## Given problem
Return verbatim everything from the first line through the line that contains "SC.camera = cam", and stop there.

--- Begin ---

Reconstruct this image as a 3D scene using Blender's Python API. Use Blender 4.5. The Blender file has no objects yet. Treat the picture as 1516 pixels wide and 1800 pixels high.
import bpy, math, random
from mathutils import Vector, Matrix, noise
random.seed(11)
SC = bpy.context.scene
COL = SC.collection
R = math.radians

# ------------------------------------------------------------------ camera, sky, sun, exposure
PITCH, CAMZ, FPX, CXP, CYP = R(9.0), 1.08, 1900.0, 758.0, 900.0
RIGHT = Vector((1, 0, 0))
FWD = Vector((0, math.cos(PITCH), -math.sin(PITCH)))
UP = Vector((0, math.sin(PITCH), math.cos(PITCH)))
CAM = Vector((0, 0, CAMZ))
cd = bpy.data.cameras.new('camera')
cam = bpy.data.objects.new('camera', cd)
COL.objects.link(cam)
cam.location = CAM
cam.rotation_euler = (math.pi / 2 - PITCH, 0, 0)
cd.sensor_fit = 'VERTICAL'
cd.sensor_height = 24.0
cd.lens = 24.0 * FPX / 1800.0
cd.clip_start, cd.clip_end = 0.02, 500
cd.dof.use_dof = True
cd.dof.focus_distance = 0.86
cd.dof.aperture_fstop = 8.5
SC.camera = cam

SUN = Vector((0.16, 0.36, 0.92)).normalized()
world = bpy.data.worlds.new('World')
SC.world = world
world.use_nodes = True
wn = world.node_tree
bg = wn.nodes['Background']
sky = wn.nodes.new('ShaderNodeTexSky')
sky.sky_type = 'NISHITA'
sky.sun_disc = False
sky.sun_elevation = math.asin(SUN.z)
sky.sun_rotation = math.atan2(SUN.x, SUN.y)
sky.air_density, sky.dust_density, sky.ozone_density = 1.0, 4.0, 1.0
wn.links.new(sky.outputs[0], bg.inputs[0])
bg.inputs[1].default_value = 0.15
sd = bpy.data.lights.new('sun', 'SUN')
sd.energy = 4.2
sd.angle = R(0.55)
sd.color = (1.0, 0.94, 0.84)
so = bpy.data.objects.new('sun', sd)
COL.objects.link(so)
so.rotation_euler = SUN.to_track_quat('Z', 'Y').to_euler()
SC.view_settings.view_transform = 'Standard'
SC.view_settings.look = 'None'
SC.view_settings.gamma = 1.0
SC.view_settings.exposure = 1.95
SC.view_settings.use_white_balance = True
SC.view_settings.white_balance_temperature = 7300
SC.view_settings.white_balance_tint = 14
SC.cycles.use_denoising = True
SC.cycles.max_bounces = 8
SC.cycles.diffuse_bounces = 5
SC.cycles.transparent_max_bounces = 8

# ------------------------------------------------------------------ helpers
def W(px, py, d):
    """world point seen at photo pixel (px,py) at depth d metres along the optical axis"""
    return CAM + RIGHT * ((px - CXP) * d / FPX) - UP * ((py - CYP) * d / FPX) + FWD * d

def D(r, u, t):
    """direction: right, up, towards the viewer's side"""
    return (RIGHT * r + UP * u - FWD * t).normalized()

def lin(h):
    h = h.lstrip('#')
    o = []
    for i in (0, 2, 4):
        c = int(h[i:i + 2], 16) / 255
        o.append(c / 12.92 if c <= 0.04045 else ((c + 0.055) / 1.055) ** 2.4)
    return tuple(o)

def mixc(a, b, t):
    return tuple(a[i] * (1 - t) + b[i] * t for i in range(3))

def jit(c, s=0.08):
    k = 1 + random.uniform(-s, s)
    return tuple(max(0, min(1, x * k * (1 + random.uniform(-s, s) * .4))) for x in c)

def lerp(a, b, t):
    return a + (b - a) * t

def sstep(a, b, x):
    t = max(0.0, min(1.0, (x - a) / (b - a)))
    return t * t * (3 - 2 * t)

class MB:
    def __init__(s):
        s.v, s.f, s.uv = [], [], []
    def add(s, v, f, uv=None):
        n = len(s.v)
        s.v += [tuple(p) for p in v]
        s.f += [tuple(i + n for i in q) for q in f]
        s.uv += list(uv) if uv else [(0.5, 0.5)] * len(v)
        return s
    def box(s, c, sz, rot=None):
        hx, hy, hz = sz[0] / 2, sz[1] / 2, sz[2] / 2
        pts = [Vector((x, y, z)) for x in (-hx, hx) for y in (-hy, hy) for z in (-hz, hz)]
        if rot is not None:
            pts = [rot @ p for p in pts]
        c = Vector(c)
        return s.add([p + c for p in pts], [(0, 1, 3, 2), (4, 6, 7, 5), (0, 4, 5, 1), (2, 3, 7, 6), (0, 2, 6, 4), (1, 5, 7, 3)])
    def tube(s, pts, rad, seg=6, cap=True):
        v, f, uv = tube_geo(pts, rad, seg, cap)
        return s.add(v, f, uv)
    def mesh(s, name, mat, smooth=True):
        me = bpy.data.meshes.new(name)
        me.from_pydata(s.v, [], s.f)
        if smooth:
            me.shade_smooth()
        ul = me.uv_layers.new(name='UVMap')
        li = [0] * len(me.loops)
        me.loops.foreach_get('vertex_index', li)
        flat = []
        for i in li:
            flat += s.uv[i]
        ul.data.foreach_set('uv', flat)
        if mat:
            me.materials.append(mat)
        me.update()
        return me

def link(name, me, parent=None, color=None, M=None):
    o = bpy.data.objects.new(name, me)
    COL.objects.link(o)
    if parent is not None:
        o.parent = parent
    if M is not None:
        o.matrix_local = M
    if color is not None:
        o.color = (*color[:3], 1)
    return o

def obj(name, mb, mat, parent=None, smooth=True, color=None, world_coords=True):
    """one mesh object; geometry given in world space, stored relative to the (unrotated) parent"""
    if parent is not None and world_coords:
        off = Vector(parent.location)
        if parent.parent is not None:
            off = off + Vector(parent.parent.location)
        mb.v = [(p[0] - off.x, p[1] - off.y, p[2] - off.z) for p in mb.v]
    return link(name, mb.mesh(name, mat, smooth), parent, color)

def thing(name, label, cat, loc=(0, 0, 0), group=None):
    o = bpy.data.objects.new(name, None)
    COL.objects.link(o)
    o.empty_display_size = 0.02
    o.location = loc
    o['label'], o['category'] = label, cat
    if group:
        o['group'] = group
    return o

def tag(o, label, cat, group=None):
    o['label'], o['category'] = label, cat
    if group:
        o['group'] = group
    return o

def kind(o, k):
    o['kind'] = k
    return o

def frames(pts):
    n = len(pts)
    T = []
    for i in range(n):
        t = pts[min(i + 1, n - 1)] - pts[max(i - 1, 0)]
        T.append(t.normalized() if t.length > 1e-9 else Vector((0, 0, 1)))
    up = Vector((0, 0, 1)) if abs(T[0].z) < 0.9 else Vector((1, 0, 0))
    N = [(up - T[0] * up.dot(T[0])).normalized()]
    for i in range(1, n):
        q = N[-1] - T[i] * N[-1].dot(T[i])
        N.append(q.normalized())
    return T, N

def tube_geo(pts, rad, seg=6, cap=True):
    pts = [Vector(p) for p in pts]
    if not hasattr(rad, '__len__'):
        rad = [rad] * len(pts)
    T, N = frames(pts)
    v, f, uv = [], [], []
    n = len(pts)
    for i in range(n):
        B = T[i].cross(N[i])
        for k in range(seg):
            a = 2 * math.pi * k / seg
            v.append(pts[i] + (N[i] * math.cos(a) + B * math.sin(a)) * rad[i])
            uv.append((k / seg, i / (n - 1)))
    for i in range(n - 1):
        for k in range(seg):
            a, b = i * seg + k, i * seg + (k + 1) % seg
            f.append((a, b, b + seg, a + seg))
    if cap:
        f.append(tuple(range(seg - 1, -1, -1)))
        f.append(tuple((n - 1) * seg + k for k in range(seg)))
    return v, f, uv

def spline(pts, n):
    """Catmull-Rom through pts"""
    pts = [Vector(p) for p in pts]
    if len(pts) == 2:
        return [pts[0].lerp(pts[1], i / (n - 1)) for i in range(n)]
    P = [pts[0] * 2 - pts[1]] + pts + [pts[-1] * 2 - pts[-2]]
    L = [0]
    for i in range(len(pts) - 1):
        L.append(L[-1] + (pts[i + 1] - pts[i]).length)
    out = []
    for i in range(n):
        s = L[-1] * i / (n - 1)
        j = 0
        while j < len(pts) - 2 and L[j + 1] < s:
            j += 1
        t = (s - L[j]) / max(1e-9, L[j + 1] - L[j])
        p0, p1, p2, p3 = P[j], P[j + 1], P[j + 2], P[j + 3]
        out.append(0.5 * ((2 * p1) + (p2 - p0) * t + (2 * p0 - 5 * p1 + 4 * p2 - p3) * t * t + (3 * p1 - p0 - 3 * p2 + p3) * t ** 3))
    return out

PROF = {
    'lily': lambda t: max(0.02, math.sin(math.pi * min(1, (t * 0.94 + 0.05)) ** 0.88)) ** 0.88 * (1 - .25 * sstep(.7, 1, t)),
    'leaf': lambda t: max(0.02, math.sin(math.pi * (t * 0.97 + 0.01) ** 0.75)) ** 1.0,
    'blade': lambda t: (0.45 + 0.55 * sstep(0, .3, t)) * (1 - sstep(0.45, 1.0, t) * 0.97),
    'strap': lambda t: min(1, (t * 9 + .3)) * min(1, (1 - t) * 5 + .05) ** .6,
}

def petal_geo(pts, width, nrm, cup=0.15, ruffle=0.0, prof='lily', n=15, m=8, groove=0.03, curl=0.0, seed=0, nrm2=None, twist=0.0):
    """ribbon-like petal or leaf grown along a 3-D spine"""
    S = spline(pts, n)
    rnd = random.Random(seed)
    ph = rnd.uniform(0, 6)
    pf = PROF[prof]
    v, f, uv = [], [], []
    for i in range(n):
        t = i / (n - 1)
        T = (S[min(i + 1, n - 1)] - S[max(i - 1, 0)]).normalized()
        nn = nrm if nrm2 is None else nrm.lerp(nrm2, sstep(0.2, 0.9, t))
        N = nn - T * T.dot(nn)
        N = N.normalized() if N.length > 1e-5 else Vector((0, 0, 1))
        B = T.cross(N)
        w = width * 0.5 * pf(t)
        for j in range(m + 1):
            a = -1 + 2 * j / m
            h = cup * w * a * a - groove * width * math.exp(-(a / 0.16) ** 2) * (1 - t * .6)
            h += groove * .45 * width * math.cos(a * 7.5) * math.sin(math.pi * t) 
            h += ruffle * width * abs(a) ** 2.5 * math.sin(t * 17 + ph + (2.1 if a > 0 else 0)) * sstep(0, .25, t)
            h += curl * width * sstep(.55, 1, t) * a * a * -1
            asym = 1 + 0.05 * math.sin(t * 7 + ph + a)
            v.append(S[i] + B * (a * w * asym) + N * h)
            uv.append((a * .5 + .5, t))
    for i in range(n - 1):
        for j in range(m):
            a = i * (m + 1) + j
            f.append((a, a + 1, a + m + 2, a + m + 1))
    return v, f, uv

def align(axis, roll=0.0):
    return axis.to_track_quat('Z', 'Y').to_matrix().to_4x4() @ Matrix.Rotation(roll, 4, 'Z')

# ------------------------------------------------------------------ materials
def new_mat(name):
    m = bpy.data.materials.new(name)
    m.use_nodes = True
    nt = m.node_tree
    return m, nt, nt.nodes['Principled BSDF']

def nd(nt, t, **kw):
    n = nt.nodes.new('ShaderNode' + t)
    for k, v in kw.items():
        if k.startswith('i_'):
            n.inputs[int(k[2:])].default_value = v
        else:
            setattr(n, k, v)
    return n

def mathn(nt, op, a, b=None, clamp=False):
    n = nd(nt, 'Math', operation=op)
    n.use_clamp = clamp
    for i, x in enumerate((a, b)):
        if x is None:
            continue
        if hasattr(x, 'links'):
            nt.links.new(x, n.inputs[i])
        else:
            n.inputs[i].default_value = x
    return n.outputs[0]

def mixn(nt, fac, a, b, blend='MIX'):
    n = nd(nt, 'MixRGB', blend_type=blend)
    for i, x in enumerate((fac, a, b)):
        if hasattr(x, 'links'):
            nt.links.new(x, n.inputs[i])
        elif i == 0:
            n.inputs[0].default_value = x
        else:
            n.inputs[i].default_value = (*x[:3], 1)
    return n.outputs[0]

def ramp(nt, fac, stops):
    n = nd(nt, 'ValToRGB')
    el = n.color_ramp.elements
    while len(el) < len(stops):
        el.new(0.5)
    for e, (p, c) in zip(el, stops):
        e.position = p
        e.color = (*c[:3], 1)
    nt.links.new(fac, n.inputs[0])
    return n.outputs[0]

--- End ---

## Expected answer
Reconstruct this image as a 3D scene using Blender's Python API. Use Blender 4.5. The Blender file has no objects yet. Treat the picture as 1516 pixels wide and 1800 pixels high.
import bpy, math, random
from mathutils import Vector, Matrix, noise
random.seed(11)
SC = bpy.context.scene
COL = SC.collection
R = math.radians

# ------------------------------------------------------------------ camera, sky, sun, exposure
PITCH, CAMZ, FPX, CXP, CYP = R(9.0), 1.08, 1900.0, 758.0, 900.0
RIGHT = Vector((1, 0, 0))
FWD = Vector((0, math.cos(PITCH), -math.sin(PITCH)))
UP = Vector((0, math.sin(PITCH), math.cos(PITCH)))
CAM = Vector((0, 0, CAMZ))
cd = bpy.data.cameras.new('camera')
cam = bpy.data.objects.new('camera', cd)
COL.objects.link(cam)
cam.location = CAM
cam.rotation_euler = (math.pi / 2 - PITCH, 0, 0)
cd.sensor_fit = 'VERTICAL'
cd.sensor_height = 24.0
cd.lens = 24.0 * FPX / 1800.0
cd.clip_start, cd.clip_end = 0.02, 500
cd.dof.use_dof = True
cd.dof.focus_distance = 0.86
cd.dof.aperture_fstop = 8.5
SC.camera = cam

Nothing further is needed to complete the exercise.